Diver Sampling

Diver Sampling, for on-street market research

In 2001, as part of the London Congestion Charging baseline monitoring, Michelle Diver, then of the TfL Congestion Charging Monitoring scheme, together with Rob Sheldon of Accent Market Research, and Professor Peter Jones, then of the University of Westminster, developed an innovative sampling method that would ensure that the demographics of the sample set would be representative of the people who were walking down the street.

This Diver Sampling was used in various on-street surveys for monitoring the impacts on attitudes of Congestion Charging, and in subsequent surveys across TfL, because of the robustness of its results, and the ease of implementation.

Technical Method

Diver Sampling is a method of dynamically allocating quotas within a continually-adjusted stratified random sample.

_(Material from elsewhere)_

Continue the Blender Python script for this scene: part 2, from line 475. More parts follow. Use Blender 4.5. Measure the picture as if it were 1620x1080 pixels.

Interviewers work in teams: one quota-setter/counter, and a group of interviewers.

The survey period is divided into sampling intervals, typically of 30 minutes or an hour. For a period of time equal to one-third of the sampling interval (10 or 20 minutes respectively) the quota-setter classifies every nthperson who passes into a stratum specified by the survey protocol (typically based on apparent age, gender and possibly type of clothing). At the end of this period, quota sheets are prepared for the interviewers for the next sampling interval.

The quotas are based on shift targets of for each interviewer and are updated through the shift. They are set by dividing each stratum by the total and multiplying the result by the target number of interviews per interviewer per shift.

The quota setting is based on cumulative data. So, for the second sampling interval, the total observed flows from both sampling intervals are used to set targets for the next interval.

This method ensures that the interviewed sample is representative of pedestrians passing through the study area during the fieldwork period.